A Coupled Geomechanics and Flow Model for Enhanced Gas Recovery and CO2 Storage in Shale Reservoirs

Abstract

Summary A fully coupled multicomponent flow and geomechanics model, which incorporates viscous flow, Kundsen diffusion, molecular diffusion, multi-component adsorption/desorption and geomechanics effect, is developed to study the enhanced gas recovery and CO2 storage in fractured shale reservoirs. Specifically, an efficient hybrid model, which consists of single porosity model, multiple porosity model and Embedded Discrete Fracture Model (EDFM), is adopted to model multiscale fractures. In flow equations, the Peng-Robinson EOS, extended Langmuir isotherm and Fick’s Law are adopted. In geomechanical portion, the proppant nonlinear deformation is considered. Then, the mixed space discretization (i.e., finite volume method for flow and stabilized XFEM for geomechanics) and modified fixed stress sequential implicit methods are applied to solve the proposed model.
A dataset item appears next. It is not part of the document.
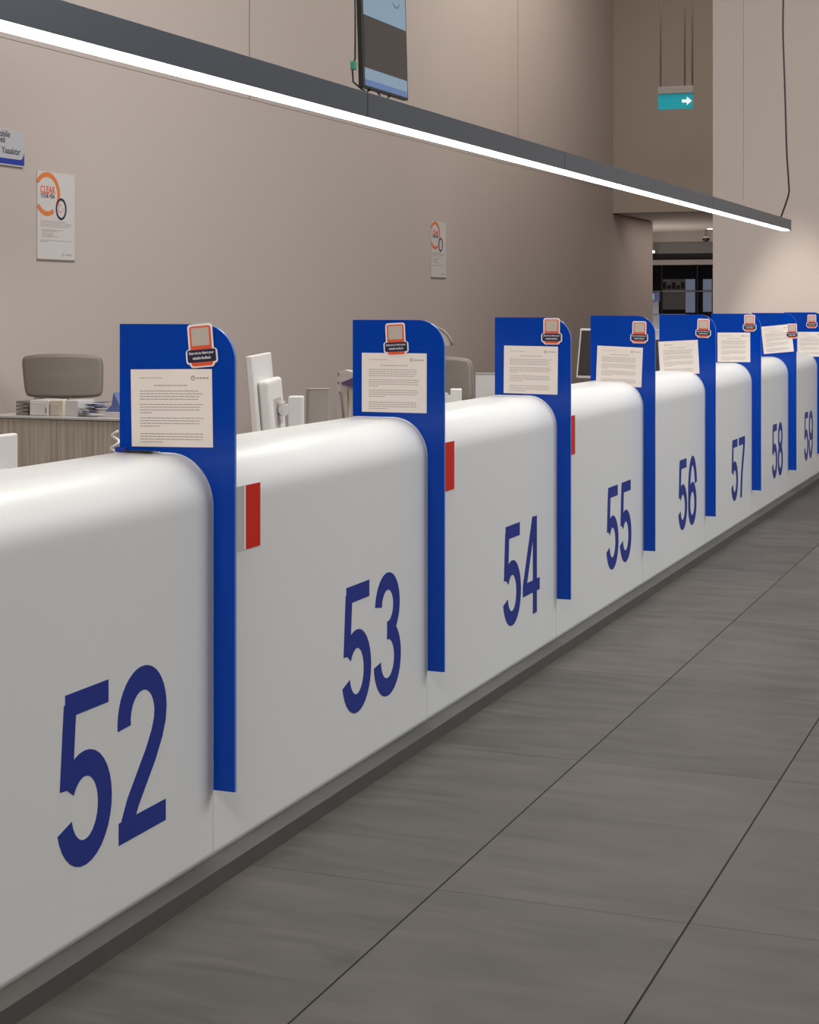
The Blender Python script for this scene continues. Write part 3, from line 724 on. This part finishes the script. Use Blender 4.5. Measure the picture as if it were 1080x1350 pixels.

The robustness of the proposed method is demonstrated through several numerical examples, and a comprehensive analysis of the mechanisms for enhanced gas recovery and CO2 storage in fractured shale gas reservoirs is carried out, which takes into account Kundsen diffusion, molecular diffusion, multi-component adsorption/desorption, proppant nonlinear deformation, and different injection strategies including huff-n-puff scenario. Results show that CO2 injection is an effective approach for enhancing shale gas recovery, and the injected CO2 can be stored as free, adsorbed, and dissolved state. Besides, we can also find that stimulated reservoir volume, natural/induced fractures, hydraulic fractures, various transport/storage mechanisms and injection strategies have significant effects on enhanced gas recovery and CO2 storage in fractured shale reservoirs.